1) понятным желанием историков группы защитить приоритет ее членов по отношению к А. Смиту, в чем они, конечно, были совершенно правы;

2) оптическим обманом, жертвой которого может стать любой историк, сосредоточивающий свое внимание на отдельной группе и не учитывающий в достаточной мере исторический контекст и вклад предшественников;

3) причудливой и своеобразной манерой Кенэ формулировать свои положения, чрезмерно подчеркивая отличие своих взглядов от аналогичных взглядов других мыслителей, проводя искусственные разделительные линии.

 

Так, мы знаем, что идея единого налога не нова; если вообще можно сказать, что Кенэ внес что-то новое в этот вопрос, то его вклад заключается в том особом повороте, который лишь немногие сочтут усовершенствованием. Можно утверждать, что физиократы были первой группой, выступавшей за безоговорочно свободную торговлю, хотя отдельные исследователи, такие как сэр Дадли Норт, предвосхитили их идеи. Но для нас это не существенно. Значительно важнее то, что по уровню понимания научных принципов, о которых здесь идет речь, многие современники физиократов, включая открытых противников, таких как Форбоннэ, им не уступали. Никогда не лишне повторить, что поддержка какого-либо отдельного практического вывода не является доказательством правильности или ошибочности лежащих в его основе идей относительно причинно-следственных связей экономических явлений. В действительности, если поставить под сомнение равнозначность идей Кенэ и его современников, выводы окажутся не в пользу Кенэ, поскольку прямолинейность позиций, хотя ее можно объяснить многими другими причинами, обычно указывает скорее на недостатки идей, чем на их достоинства.

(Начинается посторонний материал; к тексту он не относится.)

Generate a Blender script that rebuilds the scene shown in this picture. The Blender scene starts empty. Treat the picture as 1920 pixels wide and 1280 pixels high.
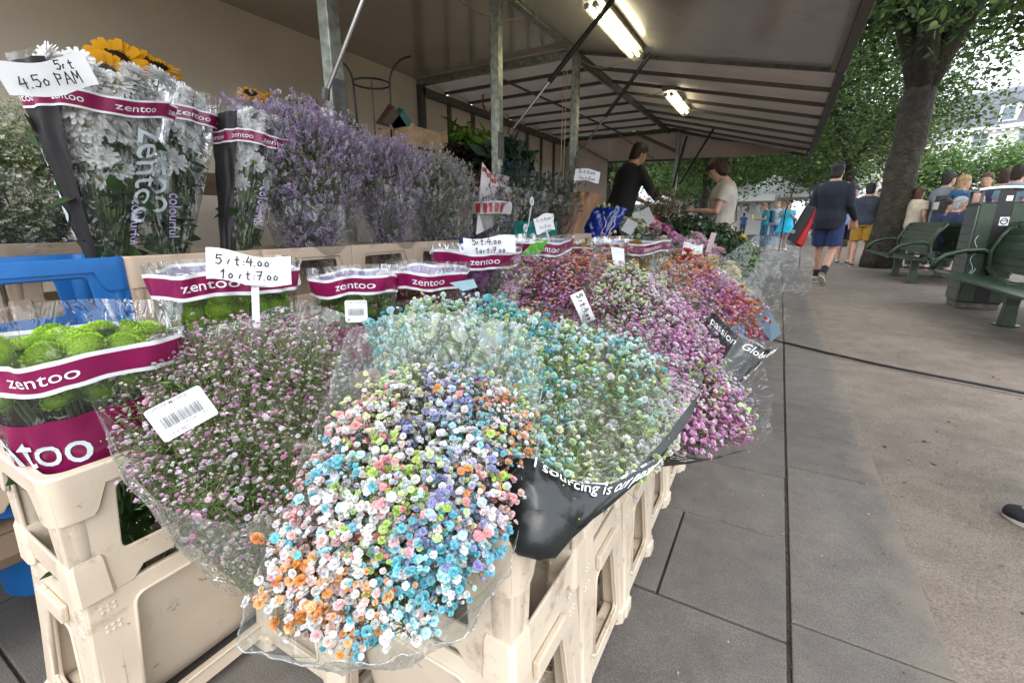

                Тем не менее из взглядов Кенэ на экономический процесс и экономическую политику, какими бы они ни были, в принципе можно вывести весь арсенал либеральной аргументации XIX в. Однако все эти идеи дошли до ученых и политиков XIX в. в русле значительно более широкого потока, лишь небольшую часть которого составлял физиократический элемент. Сказанное относится также и к политикам Учредительного собрания и к политикам эпохи Революции вообще. Не более обоснованно мнение, будто Тюрго был обязан своим назначением или своей политикой (см. § 4) влиянию физиократов. Единственным примером их практического влияния могут служить эксперименты с единым налогом, проводимые Карлом-Фридрихом Баден-Дурлахом и Петером-Леопольдом, великим герцогом Тосканским. Однако уже отмечалось, что если в качестве святого покровителя экономического либерализма Кенэ получил большее признание, чем заслужил, то его заслуги как ученого-экономиста по сей день не оценены по достоинству, если не считать пылких восхвалений из уст его непосредственных последователей. Особенно редко профессионалы-экономисты признавали влияние, оказанное на них Кенэ или по крайней мере его приоритет — а только такое признание действительно чего-то стоит. Одна из причин состоит в том, что его аналитическая работа не была в достаточной степени осмыслена, поэтому последующие экономисты действительно были обязаны ему не столь многим, как можно было бы подумать. Другая причина — наличие в его учении определенной чудаковатости. Кажется, что на А. Смита повлияли обе причины: можно быть почти уверенным, что он не вполне осознал всю важность «экономической таблицы» и вне всякого сомнения он всеми силами старался избежать того, чтобы его имя связывали с какими бы то ни было чудачествами. Карл Маркс был единственным первоклассным экономистом, отдавшим должное Кенэ.